The fix is to build a fresh context per matching route — so match is always this route's — while still threading the shared vars reference and the running res:

async fetch(req, env = {}, executionContext) {
  let res: Response | undefined
  for (const { method, pattern, handler } of routes) {
    const match = pattern.exec(req.url)
    if (!match) continue
    if (method !== '*' && method !== req.method) continue

    const context: Context = { req, res, match, vars, env, executionContext }
    const out = await handler({
      ...context,
      helper: (name, ...args) => helpers[name]?.(context, ...args),
    })
    if (out instanceof Response) res = out
  }
  return res ?? new Response('Not Found', { status: 404 })
}

vars stays a single shared object, so writes by one handler are visible to the next (intended sharing). res is threaded through the local accumulator and re-read into each fresh context. match is now correct for every route. Here is the whole corrected framework, types included:

type Method = 'GET' | 'POST' | 'PUT' | 'PATCH' | 'DELETE' | 'OPTIONS' | 'HEAD' | '*'

type Context = {
  req: Request
  res?: Response
  match: URLPatternResult
  vars: Record<string, unknown>
  env?: unknown
  executionContext?: unknown
}

type Helper = (c: Context, ...args: any[]) => unknown

// drop the leading `context` arg when calling through c.helper(...)
type DropFirst<T extends unknown[]> = T extends [unknown, ...infer R] ? R : []

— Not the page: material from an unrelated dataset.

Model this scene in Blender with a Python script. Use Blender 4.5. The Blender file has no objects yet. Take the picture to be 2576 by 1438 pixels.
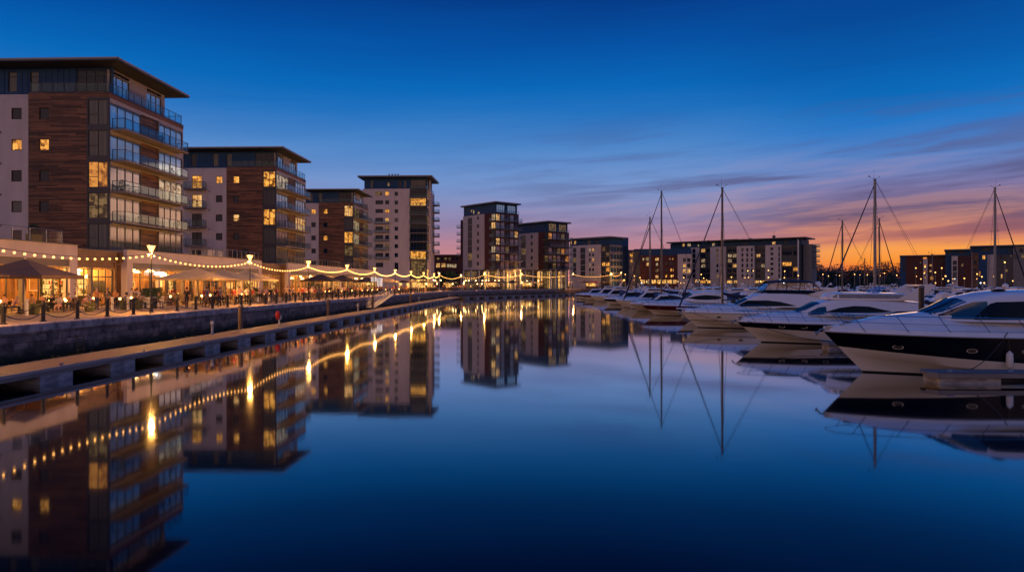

type CtxWith<H extends Record<string, Helper>> = Context & {
  helper: <K extends keyof H>(name: K, ...args: DropFirst<Parameters<H[K]>>) => ReturnType<H[K]>
}

type Handler<H extends Record<string, Helper> = {}> =
  (c: CtxWith<H>) => Response | Promise<Response> | void

type Route = { method: string; pattern: URLPattern; handler: Handler<any> }

export function createApp<H extends Record<string, Helper> = {}>() {
  const routes: Route[] = []
  const helpers = {} as H
  const vars: Record<string, unknown> = {}

  const app = {
    on(method: Method, path: string, handler: Handler<H>) {
      routes.push({ method: method.toUpperCase(), pattern: new URLPattern({ pathname: path }), handler })
      return app
    },
    setHelper(name: string, helper: Helper) {
      helpers[name] = helper
      return app
    },
    async fetch(req: Request, env: unknown = {}, executionContext?: unknown) {
      let res: Response | undefined
      for (const { method, pattern, handler } of routes) {
        const match = pattern.exec(req.url)
        if (!match) continue
        if (method !== '*' && method !== req.method) continue
        const context: Context = { req, res, match, vars, env, executionContext }
        const out = await handler({ ...context, helper: (n, ...a) => helpers[n]?.(context, ...a) } as CtxWith<H>)
        if (out instanceof Response) res = out
      }
      return res ?? new Response('Not Found', { status: 404 })
    },
  }
  return app
}

Conveyor belt vs onion: where Hono begins

This framework is a conveyor belt — handlers run front to back, each may overwrite the response, none can wrap the others. Production frameworks use an onion, and that one change is the gap between your toy and Hono.

On the conveyor belt, a handler can only act at its own position. "After" work — timing, CORS, error catching, closing a transaction — only happens because you registered that middleware last. No single function can run code both before and after the route.

The onion gives each middleware a next function. It runs some code, calls await next() to invoke everything deeper (eventually the route), then runs more code on the way back out. One function brackets the entire downstream — which is exactly what you need for timing, error boundaries, and cleanup. Evolving the toy is a small structural change: replace the flat loop with recursion.

// from a flat loop to an onion: recursive dispatch with next()
async fetch(req: Request) {
  const matched = routes.filter((r) => r.pattern.test(req.url) && methodOk(r, req))
  let res: Response | undefined

  const dispatch = async (i: number): Promise<void> => {
    const r = matched[i]
    if (!r) return
    const next = () => dispatch(i + 1)        // go deeper
    const out = await r.handler({ req, vars, res, next })
    if (out instanceof Response) res = out
  }

  await dispatch(0)
  return res ?? new Response('Not Found', { status: 404 })
}

// now one middleware can wrap the whole rest of the chain:
app.on('*', '*', async (c) => {
  const start = Date.now()
  await c.next()                              // run everything deeper first
  c.res?.headers.set('X-Response-Time', `${Date.now() - start}ms`)
})

That is essentially Hono's model. The pieces you already built map straight across: Hono's c is your context, c.json() / c.html() are your helper system standardized, and app.use() registers onion middleware while app.get() registers routes. What Hono adds on top is a trie/radix router (so matching isn't a linear scan), proper next() onion composition, typed routes, and batteries like body parsing and validators.

You already built Hono's skeleton

Context object, handler-as-function, response accumulation, helpers. Add next()-based composition and a faster router, and the toy becomes the real thing. The mental model does not change — only the machinery underneath it.

The whole model, in six lines

One contract underlies everything: fetch(req) returns a Response.
One handler type unifies routes and middleware: (c: Context) => Response | void. Returning a response means you answered; returning nothing means you observed or modified.
fetch is a fold over the matching routes, accumulating res and ending with res ?? 404.
Deleting the early return turns first-response-wins into run-all — the change that lets middleware run after a responder.
A single reused context is fast but freezes match; build a fresh context per route while sharing vars and threading res.
This is a conveyor belt; add next() to make it an onion, and a faster router, and you have arrived at Hono.

The point of building it

The "magic" of frameworks is careful engineering over a small platform contract. Now when you reach for Hono, you can see the loop behind app.get, the fold behind the response, and the onion behind app.use — and debug all three.